**Exercise**
Find how many lines contain the word "picture" and state that number alone.

——————

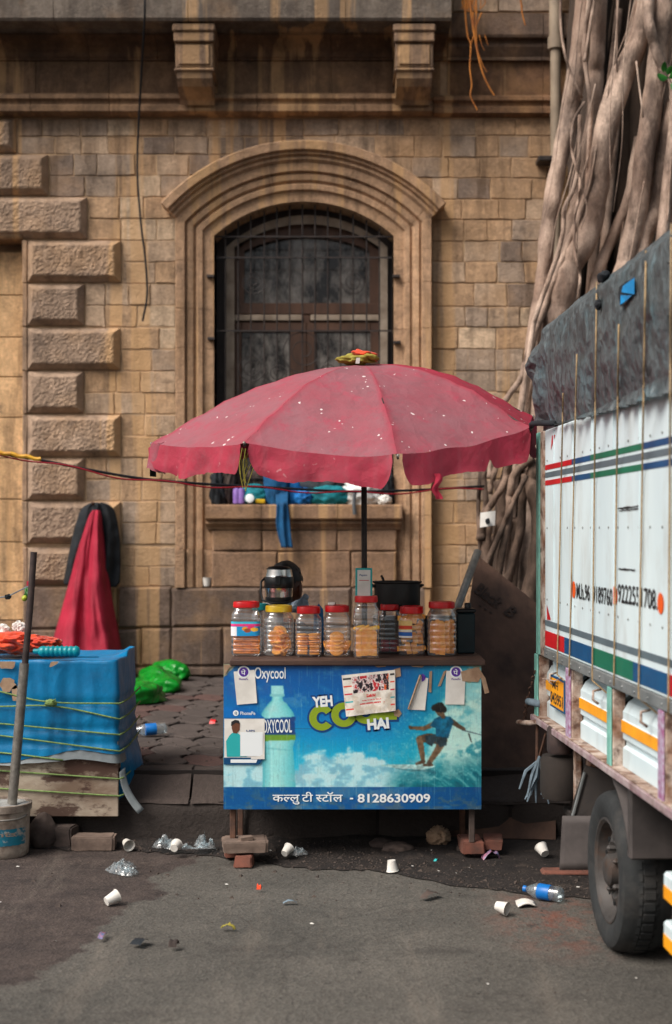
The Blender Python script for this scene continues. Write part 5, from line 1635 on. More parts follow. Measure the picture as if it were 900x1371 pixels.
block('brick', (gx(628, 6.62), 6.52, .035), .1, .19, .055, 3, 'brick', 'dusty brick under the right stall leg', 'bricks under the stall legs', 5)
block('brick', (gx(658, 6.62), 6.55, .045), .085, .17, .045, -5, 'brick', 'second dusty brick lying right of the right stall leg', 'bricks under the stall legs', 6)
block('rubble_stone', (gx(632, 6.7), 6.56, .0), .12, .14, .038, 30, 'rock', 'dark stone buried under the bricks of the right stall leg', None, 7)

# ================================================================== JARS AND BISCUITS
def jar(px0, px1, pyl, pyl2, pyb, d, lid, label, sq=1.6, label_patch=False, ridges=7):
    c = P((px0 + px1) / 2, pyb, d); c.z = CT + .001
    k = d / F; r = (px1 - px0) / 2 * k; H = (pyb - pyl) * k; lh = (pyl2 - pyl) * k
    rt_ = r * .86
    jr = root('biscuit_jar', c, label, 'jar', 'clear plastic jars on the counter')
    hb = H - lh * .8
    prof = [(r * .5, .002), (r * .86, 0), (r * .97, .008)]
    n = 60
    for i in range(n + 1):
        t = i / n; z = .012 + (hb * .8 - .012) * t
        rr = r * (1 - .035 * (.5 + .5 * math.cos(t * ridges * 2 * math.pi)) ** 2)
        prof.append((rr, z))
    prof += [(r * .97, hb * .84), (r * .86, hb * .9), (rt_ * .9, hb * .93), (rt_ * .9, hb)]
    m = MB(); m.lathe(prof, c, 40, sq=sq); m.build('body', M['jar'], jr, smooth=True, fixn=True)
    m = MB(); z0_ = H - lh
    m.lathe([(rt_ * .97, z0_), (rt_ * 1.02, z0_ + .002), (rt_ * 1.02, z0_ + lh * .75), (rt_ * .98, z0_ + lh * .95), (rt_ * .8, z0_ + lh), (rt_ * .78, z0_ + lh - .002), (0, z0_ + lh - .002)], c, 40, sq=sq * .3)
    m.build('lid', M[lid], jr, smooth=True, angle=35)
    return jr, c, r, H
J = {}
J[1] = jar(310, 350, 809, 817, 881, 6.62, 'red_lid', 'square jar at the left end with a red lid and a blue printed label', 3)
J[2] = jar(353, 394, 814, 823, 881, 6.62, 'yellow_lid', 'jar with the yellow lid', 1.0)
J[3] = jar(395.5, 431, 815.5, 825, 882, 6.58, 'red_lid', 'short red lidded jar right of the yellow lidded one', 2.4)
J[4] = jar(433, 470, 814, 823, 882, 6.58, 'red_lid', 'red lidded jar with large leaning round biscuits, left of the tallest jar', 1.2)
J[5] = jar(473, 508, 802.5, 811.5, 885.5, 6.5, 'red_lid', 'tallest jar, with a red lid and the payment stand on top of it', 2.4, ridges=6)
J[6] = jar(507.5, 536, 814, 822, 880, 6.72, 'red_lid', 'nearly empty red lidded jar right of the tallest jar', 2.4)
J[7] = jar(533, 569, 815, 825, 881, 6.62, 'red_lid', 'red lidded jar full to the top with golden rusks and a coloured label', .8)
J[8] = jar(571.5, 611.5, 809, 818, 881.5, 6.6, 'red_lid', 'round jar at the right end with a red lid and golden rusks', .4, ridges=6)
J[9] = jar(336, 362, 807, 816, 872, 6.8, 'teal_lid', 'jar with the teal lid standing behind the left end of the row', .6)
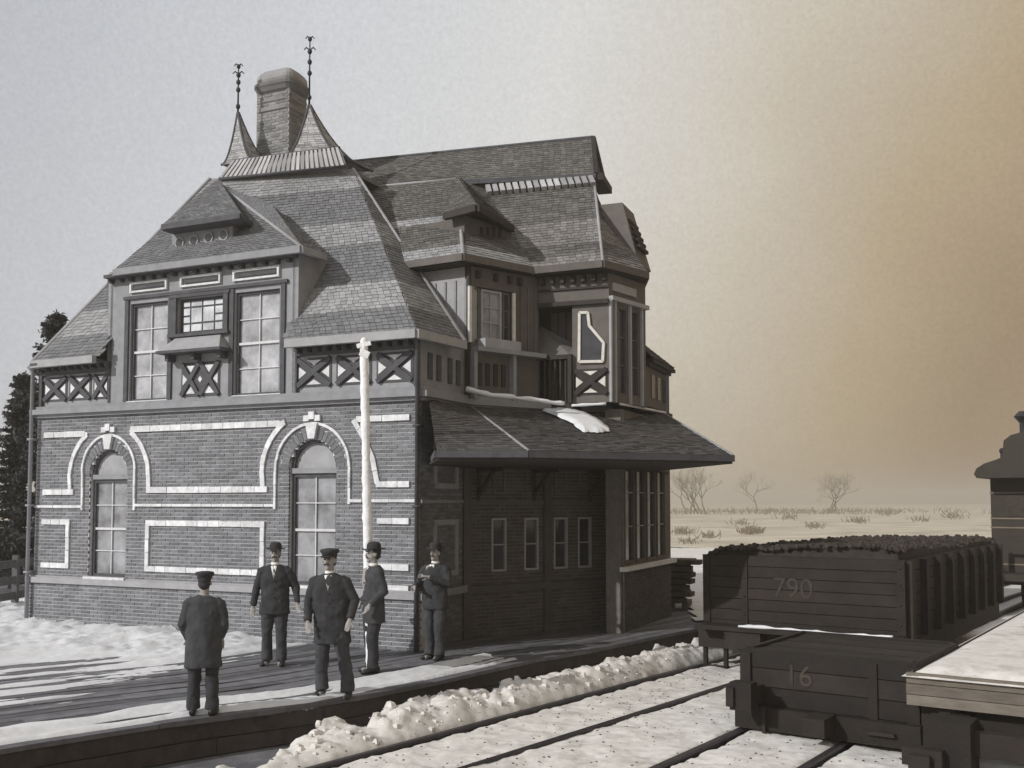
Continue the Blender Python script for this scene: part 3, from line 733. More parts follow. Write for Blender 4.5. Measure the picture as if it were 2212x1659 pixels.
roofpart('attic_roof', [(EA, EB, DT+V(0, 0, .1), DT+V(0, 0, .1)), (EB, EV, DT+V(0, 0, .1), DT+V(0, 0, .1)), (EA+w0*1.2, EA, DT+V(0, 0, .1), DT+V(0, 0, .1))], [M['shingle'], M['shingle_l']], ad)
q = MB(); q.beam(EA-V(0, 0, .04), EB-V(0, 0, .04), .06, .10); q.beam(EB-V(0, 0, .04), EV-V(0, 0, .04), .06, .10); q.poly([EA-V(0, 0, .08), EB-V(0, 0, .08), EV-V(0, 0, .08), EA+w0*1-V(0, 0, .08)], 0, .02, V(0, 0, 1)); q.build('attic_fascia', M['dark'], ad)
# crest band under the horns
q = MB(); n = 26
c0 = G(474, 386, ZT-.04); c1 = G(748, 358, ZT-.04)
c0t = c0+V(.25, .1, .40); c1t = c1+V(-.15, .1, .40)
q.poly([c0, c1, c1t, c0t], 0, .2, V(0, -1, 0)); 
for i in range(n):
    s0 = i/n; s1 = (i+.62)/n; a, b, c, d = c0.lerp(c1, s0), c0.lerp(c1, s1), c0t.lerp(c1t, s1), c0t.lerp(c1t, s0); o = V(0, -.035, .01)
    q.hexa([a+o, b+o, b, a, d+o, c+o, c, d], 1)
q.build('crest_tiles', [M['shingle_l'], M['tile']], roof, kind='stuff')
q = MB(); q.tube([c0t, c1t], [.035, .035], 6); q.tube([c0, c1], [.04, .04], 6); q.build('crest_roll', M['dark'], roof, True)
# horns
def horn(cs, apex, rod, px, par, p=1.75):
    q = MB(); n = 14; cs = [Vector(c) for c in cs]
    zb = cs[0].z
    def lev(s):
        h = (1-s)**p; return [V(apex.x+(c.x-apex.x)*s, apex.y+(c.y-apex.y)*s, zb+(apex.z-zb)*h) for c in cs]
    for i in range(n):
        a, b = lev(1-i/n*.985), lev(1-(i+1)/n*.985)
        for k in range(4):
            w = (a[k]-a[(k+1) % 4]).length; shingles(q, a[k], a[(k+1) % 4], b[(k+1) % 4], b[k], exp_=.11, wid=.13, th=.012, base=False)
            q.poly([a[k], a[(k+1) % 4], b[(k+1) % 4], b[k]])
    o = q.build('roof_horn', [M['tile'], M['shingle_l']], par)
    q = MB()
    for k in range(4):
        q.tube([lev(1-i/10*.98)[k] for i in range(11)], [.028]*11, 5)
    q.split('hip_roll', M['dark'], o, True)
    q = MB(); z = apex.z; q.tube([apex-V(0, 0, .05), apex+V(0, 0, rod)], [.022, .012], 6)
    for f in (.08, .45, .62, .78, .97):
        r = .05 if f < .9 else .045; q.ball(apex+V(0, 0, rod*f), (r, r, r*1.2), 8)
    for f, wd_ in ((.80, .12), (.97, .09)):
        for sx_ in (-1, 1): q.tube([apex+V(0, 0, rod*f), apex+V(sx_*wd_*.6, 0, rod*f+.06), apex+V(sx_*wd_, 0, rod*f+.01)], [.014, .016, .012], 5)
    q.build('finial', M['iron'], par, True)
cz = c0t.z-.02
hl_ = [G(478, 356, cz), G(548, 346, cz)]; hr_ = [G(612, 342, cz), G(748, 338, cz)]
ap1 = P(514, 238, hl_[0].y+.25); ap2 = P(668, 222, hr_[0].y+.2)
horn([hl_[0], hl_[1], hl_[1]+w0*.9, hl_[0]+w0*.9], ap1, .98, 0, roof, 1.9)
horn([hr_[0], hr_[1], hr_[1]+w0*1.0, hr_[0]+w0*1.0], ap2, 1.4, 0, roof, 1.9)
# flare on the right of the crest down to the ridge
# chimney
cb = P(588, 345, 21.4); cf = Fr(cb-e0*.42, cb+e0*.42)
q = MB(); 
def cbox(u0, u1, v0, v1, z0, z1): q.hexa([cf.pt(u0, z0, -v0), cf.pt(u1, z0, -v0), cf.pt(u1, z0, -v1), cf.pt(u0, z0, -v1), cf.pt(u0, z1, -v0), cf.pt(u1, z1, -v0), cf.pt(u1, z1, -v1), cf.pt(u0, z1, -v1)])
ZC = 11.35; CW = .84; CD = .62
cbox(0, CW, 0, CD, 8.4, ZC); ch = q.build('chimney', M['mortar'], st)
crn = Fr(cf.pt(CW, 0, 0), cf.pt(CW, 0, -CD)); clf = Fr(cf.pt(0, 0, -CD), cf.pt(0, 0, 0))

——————

**Reply to the task**
2